(RECORDED DATA)
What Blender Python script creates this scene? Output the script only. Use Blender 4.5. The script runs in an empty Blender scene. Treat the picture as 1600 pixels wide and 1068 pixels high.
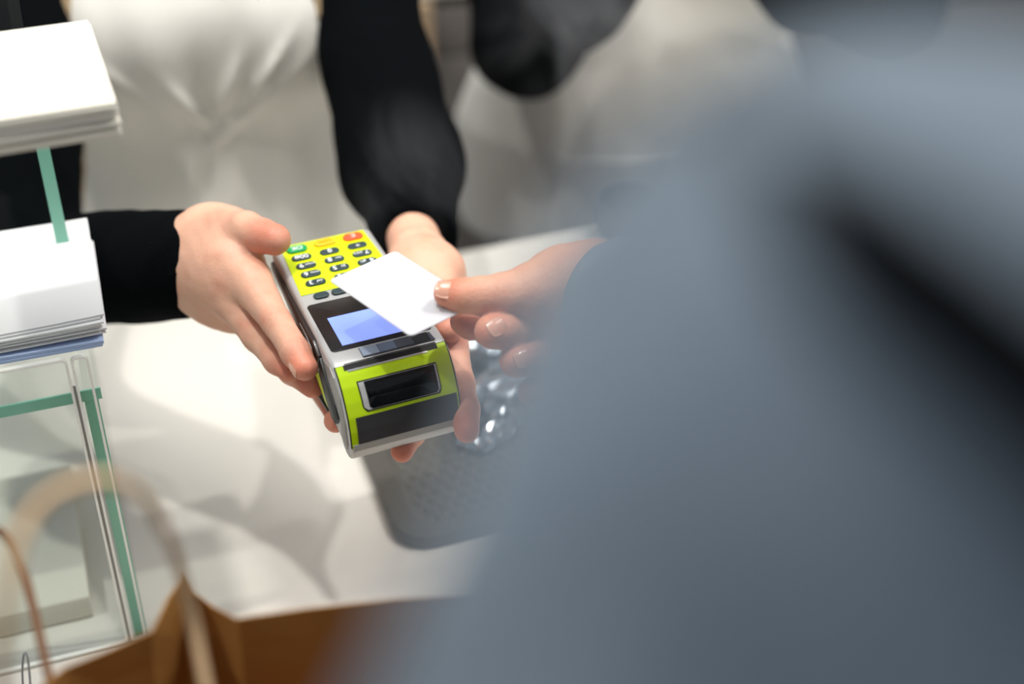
import bpy, bmesh, math, random
import numpy as np
from mathutils import Vector, Matrix, Euler
random.seed(4); rng=np.random.default_rng(4)
S=bpy.context.scene; COL=S.collection
# ---------------------------------------------------------------- camera
TH=math.radians(35.0); CAMP=np.array([0,0,1.70]); FPX=2222.0
cd=bpy.data.cameras.new('camera'); cam=bpy.data.objects.new('camera',cd); COL.objects.link(cam)
cam.location=tuple(CAMP); cam.rotation_euler=(math.radians(90)-TH,0,0)
cd.sensor_width=36; cd.lens=36*FPX/1600; cd.clip_start=0.02
cd.dof.use_dof=True; cd.dof.focus_distance=0.945; cd.dof.aperture_fstop=2.1
S.camera=cam
# ---------------------------------------------------------------- world and light
W=bpy.data.worlds.new('world'); S.world=W; W.use_nodes=True
W.node_tree.nodes['Background'].inputs[0].default_value=(0.80,0.86,0.95,1)
W.node_tree.nodes['Background'].inputs[1].default_value=0.42
S.view_settings.view_transform='Standard'; S.view_settings.look='None'
S.view_settings.exposure=0.1; S.view_settings.gamma=1.0
try: S.view_settings.use_curve_mapping=False
except Exception: pass
def lamp(name,kind,loc,energy,size=0.1,color=(1,1,1),aim=None,spot=None,blend=.4):
    l=bpy.data.lights.new(name,kind); l.energy=energy; l.color=color
    if kind=='AREA': l.shape='DISK'; l.size=size
    else: l.shadow_soft_size=size
    if kind=='SPOT': l.spot_size=math.radians(spot or 60); l.spot_blend=blend
    o=bpy.data.objects.new(name,l); COL.objects.link(o); o.location=loc
    if aim is not None: o.rotation_euler=(Vector(aim)-Vector(loc)).to_track_quat('-Z','Y').to_euler()
    return o
WARM=(1.0,0.955,0.88); NEUT=(1.0,0.98,0.95)
lamp('fill_spot','SPOT',(-0.35,0.80,2.75),44,0.035,NEUT,(-0.2,0.85,0.9),70,.5)
lamp('fill_spot','SPOT',(0.75,0.95,2.75),42,0.035,NEUT,(-0.05,0.95,0.9),70,.5)
lamp('fill_spot','SPOT',(-1.1,0.35,2.75),36,0.035,WARM,(-0.3,1.0,0.95),70,.5)
lamp('fill_spot','SPOT',(0.30,1.15,2.75),45,0.05,NEUT,(0.2,1.65,0.9),60,.6)
lamp('ceiling_panel','AREA',(-0.2,0.95,2.75),14,0.9,NEUT,(0,.8,0.9))
lamp('ceiling_panel','AREA',(0.9,1.2,2.75),9,0.9,NEUT,(0.3,1.4,0.9))
lamp('fill_spot','SPOT',(-0.95,1.5,2.75),55,0.05,NEUT,(0.05,1.6,0.95),36,.6)  # added fill spot to brighten the far worker's apron, no lamp known there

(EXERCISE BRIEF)
Do not include the images; transcribe the rest of the listing exactly.

(OUTPUT OF THE EXERCISE)
What Blender Python script creates this scene? Output the script only. Use Blender 4.5. The script runs in an empty Blender scene. Treat the picture as 1600 pixels wide and 1068 pixels high.
import bpy, bmesh, math, random
import numpy as np
from mathutils import Vector, Matrix, Euler
random.seed(4); rng=np.random.default_rng(4)
S=bpy.context.scene; COL=S.collection
# ---------------------------------------------------------------- camera
TH=math.radians(35.0); CAMP=np.array([0,0,1.70]); FPX=2222.0
cd=bpy.data.cameras.new('camera'); cam=bpy.data.objects.new('camera',cd); COL.objects.link(cam)
cam.location=tuple(CAMP); cam.rotation_euler=(math.radians(90)-TH,0,0)
cd.sensor_width=36; cd.lens=36*FPX/1600; cd.clip_start=0.02
cd.dof.use_dof=True; cd.dof.focus_distance=0.945; cd.dof.aperture_fstop=2.1
S.camera=cam
# ---------------------------------------------------------------- world and light
W=bpy.data.worlds.new('world'); S.world=W; W.use_nodes=True
W.node_tree.nodes['Background'].inputs[0].default_value=(0.80,0.86,0.95,1)
W.node_tree.nodes['Background'].inputs[1].default_value=0.42
S.view_settings.view_transform='Standard'; S.view_settings.look='None'
S.view_settings.exposure=0.1; S.view_settings.gamma=1.0
try: S.view_settings.use_curve_mapping=False
except Exception: pass
def lamp(name,kind,loc,energy,size=0.1,color=(1,1,1),aim=None,spot=None,blend=.4):
    l=bpy.data.lights.new(name,kind); l.energy=energy; l.color=color
    if kind=='AREA': l.shape='DISK'; l.size=size
    else: l.shadow_soft_size=size
    if kind=='SPOT': l.spot_size=math.radians(spot or 60); l.spot_blend=blend
    o=bpy.data.objects.new(name,l); COL.objects.link(o); o.location=loc
    if aim is not None: o.rotation_euler=(Vector(aim)-Vector(loc)).to_track_quat('-Z','Y').to_euler()
    return o
WARM=(1.0,0.955,0.88); NEUT=(1.0,0.98,0.95)
lamp('fill_spot','SPOT',(-0.35,0.80,2.75),44,0.035,NEUT,(-0.2,0.85,0.9),70,.5)
lamp('fill_spot','SPOT',(0.75,0.95,2.75),42,0.035,NEUT,(-0.05,0.95,0.9),70,.5)
lamp('fill_spot','SPOT',(-1.1,0.35,2.75),36,0.035,WARM,(-0.3,1.0,0.95),70,.5)
lamp('fill_spot','SPOT',(0.30,1.15,2.75),45,0.05,NEUT,(0.2,1.65,0.9),60,.6)
lamp('ceiling_panel','AREA',(-0.2,0.95,2.75),14,0.9,NEUT,(0,.8,0.9))
lamp('ceiling_panel','AREA',(0.9,1.2,2.75),9,0.9,NEUT,(0.3,1.4,0.9))
lamp('fill_spot','SPOT',(-0.95,1.5,2.75),55,0.05,NEUT,(0.05,1.6,0.95),36,.6)  # added fill spot to brighten the far worker's apron, no lamp known there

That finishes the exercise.